### AIM
Everything from the first line of the data below through the line that contains "-.006).build('patio_slab', 'slab', bevel=.01))" should be written out exactly, please, and nothing more; the pictures stay out.

### MATERIAL
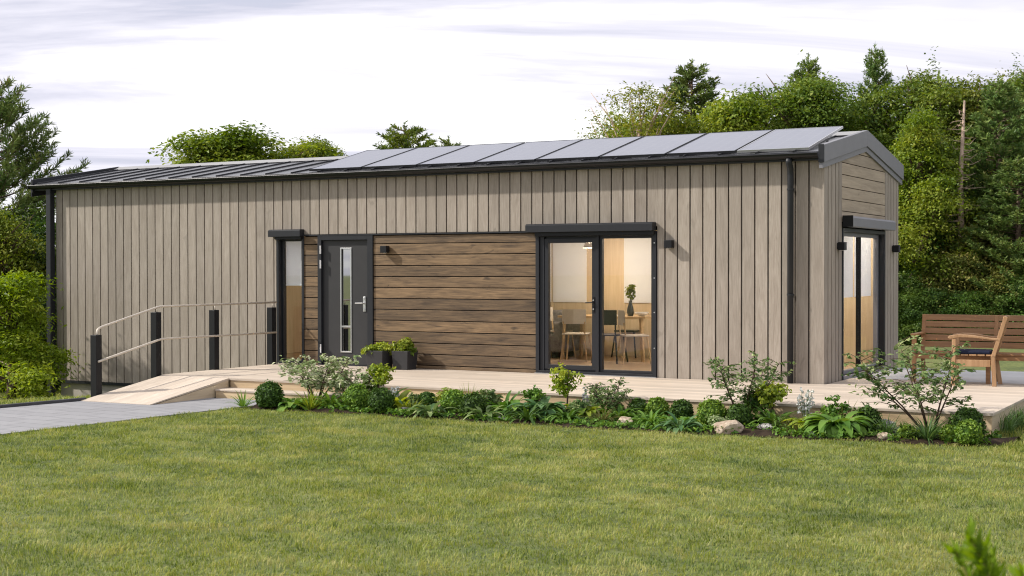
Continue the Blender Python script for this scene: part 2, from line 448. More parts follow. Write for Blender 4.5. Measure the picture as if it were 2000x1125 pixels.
def bed_front(x):   # front outline of the planting bed
    xs = [-6.55, -6.3, -5.6, -4.5, -3.3, -2.0, -.6, .6, 1.6, 2.4, 2.9, 3.0]; ys = [-3.9, -4.22, -4.2, -4.08, -4.12, -4.15, -4.12, -4.05, -3.88, -3.86, -3.7, -3.4]
    return np.interp(x, xs, ys) + .04 * np.sin(np.asarray(x) * 5.1) + .03 * np.sin(np.asarray(x) * 11.3)
xs = np.linspace(-6.5, 3.0, 120); V = []; F = []
for i, x in enumerate(xs):
    y0 = float(bed_front(x)); y1 = -2.9 if x > -3.2 else -3.24
    for k in range(9):
        tt = k / 8; yy = y0 + (y1 - y0) * tt
        V.append((x, yy, float(ground_z(x, yy)) + .004 + .045 * math.sin(math.pi * min(1, tt * 1.2 + .02)) * (.6 + .8 * float(vnoise(x * 5, yy * 5)))))
ii = np.arange(len(xs) * 9).reshape(-1, 9)
q = np.stack([ii[:-1, :-1], ii[1:, :-1], ii[1:, 1:], ii[:-1, 1:]], -1).reshape(-1, 4)
structure(np_mesh('flower_bed_soil', np.array(V), q, np.zeros(len(q)), 'soil', smooth=True))

# patio slab at the back right
structure(MB().box(.02, 6.5, 1.30, 3.75, -.4, -.006).build('patio_slab', 'slab', bevel=.01))

# ------------------------------------------------------------------ the house
W = 4.10; L0 = -14.29; ZB = -.46
house = thing('garden_house', 'long single storey timber clad house with solar panels on its low dark roof', 'house', (0, 0, 0))

WIN_N = (-9.21, -8.66, -.02, 2.10); WIN_B = (-4.36, -2.43, -.02, 2.10); DOOR = (-8.37, -7.29, -.02, 2.10); WIN_G = (.88, 3.23, -.02, 2.12)
# backing walls (with real openings), lined inside
front_holes = [WIN_N, WIN_B, DOOR]
bw = MB()
for (a, c, z0, z1) in cut(L0 + .02, -.02, ZB, 3.06, front_holes): bw.box(a, c, .046, .16, z0, z1, .5)
bw.build('front_wall_core', 'backing', house)
bw = MB()
for (a, c, z0, z1) in cut(L0 + .3, -.3, .03, 2.7, front_holes): bw.box(a, c, .163, .185, z0, z1, .5)
bw.build('front_wall_lining', 'iwhite', house)
BACKW = [(-6.05, -5.42, .98, 2.16), (-6.9, -6.12, .98, 2.16), (-4.66, -3.7, .98, 2.16)]
bw = MB()
for (a, c, z0, z1) in cut(L0 + .02, -.02, ZB, 3.06, BACKW): bw.box(a, c, W - .20, W - .002, z0, z1, .5)
bw.build('back_wall_core', 'backing', house)
bw = MB()
for (a, c, z0, z1) in cut(-10.5, -.3, .03, 2.7, BACKW):
    k = max(1, int((c - a) / .6))
    for i in range(k): bw.box(a + (c - a) * i / k + .002, a + (c - a) * (i + 1) / k - .002, W - .222, W - .202, z0, z1)
bw.build('back_wall_lining', 'iwood', house)
bw = MB()
for x0, x1 in ((-10.52, -10.5), ): bw.box(x0, x1, .186, W - .223, .03, 2.7, .5)
bw.build('partition_wall', 'iwood', house)
MB().box(L0 + .1, -.1, .19, W - .2, -.10, .028).build('floor_slab', 'ifloor', house)
MB().box(L0 + .1, -.1, .19, W - .2, 2.705, 2.76).build('inner_ceiling', 'iwhite', house)
# gable cores
def roof_z(y): return 3.115 + (3.515 - 3.115) * (1 - abs(y - W / 2) / (W / 2 + .12))
bw = MB()
for (a, c, z0, z1) in cut(.0, W, ZB, 3.02, [WIN_G]): bw.box(-.16, -.042, a + .001, c - .001, z0, z1, .5)
bw.prism([(0.001, 3.021), (W - .001, 3.021), (W / 2, 3.38)], 'x', -.16, -.042, .5)
bw.build('gable_wall_core', 'backing', house)
bw = MB()
bw.box(L0 + .024, L0 + .16, .165, W - .21, ZB, 3.02, .5)
bw.prism([(0.001, 3.021), (W - .001, 3.021), (W / 2, 3.38)], 'x', L0 + .024, L0 + .16, .5)
bw.build('gable_wall_core', 'backing', house)

# vertical front cladding: boards with open joints
GAP = .0098
ed = [L0 + .02, -14.114] + [-14.114 + .18611 * k for k in range(1, 63)]
ed[-1] = -2.575
ed += [-2.297] + [-2.297 + .18967 * k for k in range(1, 10)] + [-.40, -.21, -.001]
holes = [(-9.225, -8.66, -1, 2.16), (-8.66, -4.375, -1, 2.118), (-4.375, -2.415, -1, 2.16)]
cb = MB()
for a, c in zip(ed, ed[1:]):
    t = random.random()
    for (u0, u1, z0, z1) in cut(a + GAP, c - GAP, ZB + .0, 3.05, holes):
        cb.box(u0, u1, 0, .030, z0, z1, t)
cb.build('front_cladding', 'clad', house, bevel=.002)
# gable cladding
ge = [.003, .189, .363, .541, .701, .866]
ge2 = [3.245, 3.42, 3.60, 3.78, 3.95, W - .003]
for side, edges in enumerate((ge, ge2)):
    cb = MB()
    for a, c in zip(edges, edges[1:]):
        g = GAP + .004
        cb.prism([(a + g, ZB), (c - g, ZB), (c - g, roof_z(c) - .13), (a + g, roof_z(a) - .13)], 'x', -.024, 0, random.random())
    if side == 0: cb.box(-.0235, .001, -.0005, .0125, ZB, 2.95, .6)
    cb.build('gable_cladding', 'clad', house, bevel=.002)
# far (left) gable, plain boards
cb = MB()
for k in range(22):
    a = .003 + k * (W - .006) / 22; c = a + (W - .006) / 22
    cb.prism([(a + GAP, ZB), (c - GAP, ZB), (c - GAP, roof_z(c) - .13), (a + GAP, roof_z(a) - .13)], 'x', L0, L0 + .023)
cb.build('far_gable_cladding', 'clad', house)
# back cladding
cb = MB()
for (a, c, z0, z1) in cut(L0 + .02, -.02, ZB, 3.05, BACKW): cb.box(a, c, W, W + .02, z0, z1)
cb.build('back_cladding', 'clad', house)
# brown horizontal boards round the door
pb = MB()
for k in range(-1, 12):
    z0 = .0547 + .1726 * k; z1 = z0 + .1726
    z0 = max(z0, -.02); z1 = min(z1, 2.088)
    for (a, c) in ((-8.655, -8.375), (-7.285, -4.362)):
        if z1 - z0 > .02: pb.box(a, c, .004, .023, z0 + .0065, z1 - .0065)
pb.build('front_wood_panel', 'panel', house, bevel=.003)
MB().box(-8.658, -4.40, -.022, .02, 2.094, 2.114).build('panel_drip_edge', 'dark', house)
# horizontal boards in the gable
pb = MB()
zs = [2.2, 2.353, 2.5225, 2.692, 2.864, 3.0313, 3.2, 3.42]
for z0, z1 in zip(zs, zs[1:]):
    poly = []
    a, c = .868, 3.243
    def ylim(z):   # half-width of the gable opening at height z under the slope
        k = (roof_z(W / 2) - .15 - z) / ((3.515 - 3.115) / (W / 2 + .12)); return max(0., k)
    z0_, z1_ = z0 + .005, z1 - .005
    h0 = ylim(z0_); h1 = ylim(z1_)
    if h0 < .05: continue
    y0a, y0b = max(a, W / 2 - h0), min(c, W / 2 + h0)
    y1a, y1b = max(a, W / 2 - h1), min(c, W / 2 + h1)
    poly = [(y0a, z0_), (y0b, z0_)]
    if h0 > (c - a) / 2 > h1:
        zc = z0_ + (h0 - (c - W / 2)) * ((3.515 - 3.115) / (W / 2 + .12))
        poly.append((c, min(z1_, zc)))
        if h1 > .02: poly += [(y1b, z1_), (y1a, z1_)]
        else: poly.append((W / 2, roof_z(W / 2) - .15))
        poly.append((a, min(z1_, z0_ + (h0 - (W / 2 - a)) * ((3.515 - 3.115) / (W / 2 + .12)))))
    elif h1 > .02: poly += [(y1b, z1_), (y1a, z1_)]
    else: poly.append((W / 2, roof_z(W / 2) - .15))
    pb.prism(poly, 'x', -.022, -.003)
pb.build('gable_wood_panel', 'gpanel', house, bevel=.002)

# base trim and foundation
tb = MB()
tb.box(L0 - .005, -9.15, -.014, .02, ZB - .052, ZB - .002); tb.box(L0 - .005, L0 + .02, .0205, W, ZB - .052, ZB - .002)
tb.build('base_trim', 'dark', house)
fb = MB()
fb.box(L0 + .06, -.05, .05, W - .05, -1.2, ZB - .05)
fb.build('foundation', 'concrete', house)

# roof
rf = MB()
XR0, XR1 = -14.72, -.03
ye, yr, ze, zr = -.12, W / 2, 3.115, 3.515
for s in (0, 1):
    y0 = ye if s == 0 else W - ye
    poly = [(y0, ze), (yr, zr), (yr, zr - .07), (y0, ze - .07)]
    rf.prism(poly, 'x', XR0, XR1, .5)
    x = -14.62
    while x < XR1 - .1:
        rf.bar((x, y0 + (.004 if s == 0 else -.004), ze + .010), (x, yr, zr + .010), .020, .028, up=(0, 0, 1), t=.5)
        x += .527
roof = rf.build('roof', 'roof', house, bevel=.003)
MB().prism([(yr - .16, zr - .012), (yr, zr + .055), (yr + .16, zr - .012), (yr + .13, zr - .03), (yr, zr + .02), (yr - .13, zr - .03)], 'x', XR0 - .02, XR1 - .012).build('ridge_cap', 'ridgem', roof, bevel=.003)
sf = MB(); sf.box(XR0, XR1 - .01, -.10, -.001, 3.0, 3.045); sf.box(XR0, XR1 - .01, W + .021, W + .12, 3.0, 3.045)
sf.build('soffit', 'dark', house)
# bargeboards: tall upper fascia proud of a lower strip, both slopes
for nm, xa, xb in (('right', -.028, .045), ('left', XR0 - .05, XR0 - .002)):
    bb = MB()
    o_ = .05
    top_e, top_r = 3.20, 3.575
    def sl(y): return top_e + (top_r - top_e) * (1 - abs(y - yr) / (yr + .14))
    y0, y1 = -.14, W + .14
    bb.prism([(y0, sl(y0)), (yr, sl(yr)), (yr, sl(yr) - .235), (y0, sl(y0) - .235)], 'x', xa, xb, .5)
    bb.prism([(yr, sl(yr)), (y1, sl(y1)), (y1, sl(y1) - .235), (yr, sl(yr) - .235)], 'x', xa, xb, .5)
    bb.prism([(y0, sl(y0) - .237), (yr, sl(yr) - .237), (yr, sl(yr) - .315), (y0, sl(y0) - .315)], 'x', xa, xb - .022, .5)
    bb.prism([(yr, sl(yr) - .237), (y1, sl(y1) - .237), (y1, sl(y1) - .315), (yr, sl(yr) - .315)], 'x', xa, xb - .022, .5)
    bb.build('bargeboard', 'barge' if nm == 'right' else 'dark', house, bevel=.003)
MB().box(-.033, .040, -.162, -.141, 2.965, 3.205).build('bargeboard_end_cap', 'dark', house, bevel=.003)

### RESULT
Continue the Blender Python script for this scene: part 2, from line 448. More parts follow. Write for Blender 4.5. Measure the picture as if it were 2000x1125 pixels.
def bed_front(x):   # front outline of the planting bed
    xs = [-6.55, -6.3, -5.6, -4.5, -3.3, -2.0, -.6, .6, 1.6, 2.4, 2.9, 3.0]; ys = [-3.9, -4.22, -4.2, -4.08, -4.12, -4.15, -4.12, -4.05, -3.88, -3.86, -3.7, -3.4]
    return np.interp(x, xs, ys) + .04 * np.sin(np.asarray(x) * 5.1) + .03 * np.sin(np.asarray(x) * 11.3)
xs = np.linspace(-6.5, 3.0, 120); V = []; F = []
for i, x in enumerate(xs):
    y0 = float(bed_front(x)); y1 = -2.9 if x > -3.2 else -3.24
    for k in range(9):
        tt = k / 8; yy = y0 + (y1 - y0) * tt
        V.append((x, yy, float(ground_z(x, yy)) + .004 + .045 * math.sin(math.pi * min(1, tt * 1.2 + .02)) * (.6 + .8 * float(vnoise(x * 5, yy * 5)))))
ii = np.arange(len(xs) * 9).reshape(-1, 9)
q = np.stack([ii[:-1, :-1], ii[1:, :-1], ii[1:, 1:], ii[:-1, 1:]], -1).reshape(-1, 4)
structure(np_mesh('flower_bed_soil', np.array(V), q, np.zeros(len(q)), 'soil', smooth=True))

# patio slab at the back right
structure(MB().box(.02, 6.5, 1.30, 3.75, -.4, -.006).build('patio_slab', 'slab', bevel=.01))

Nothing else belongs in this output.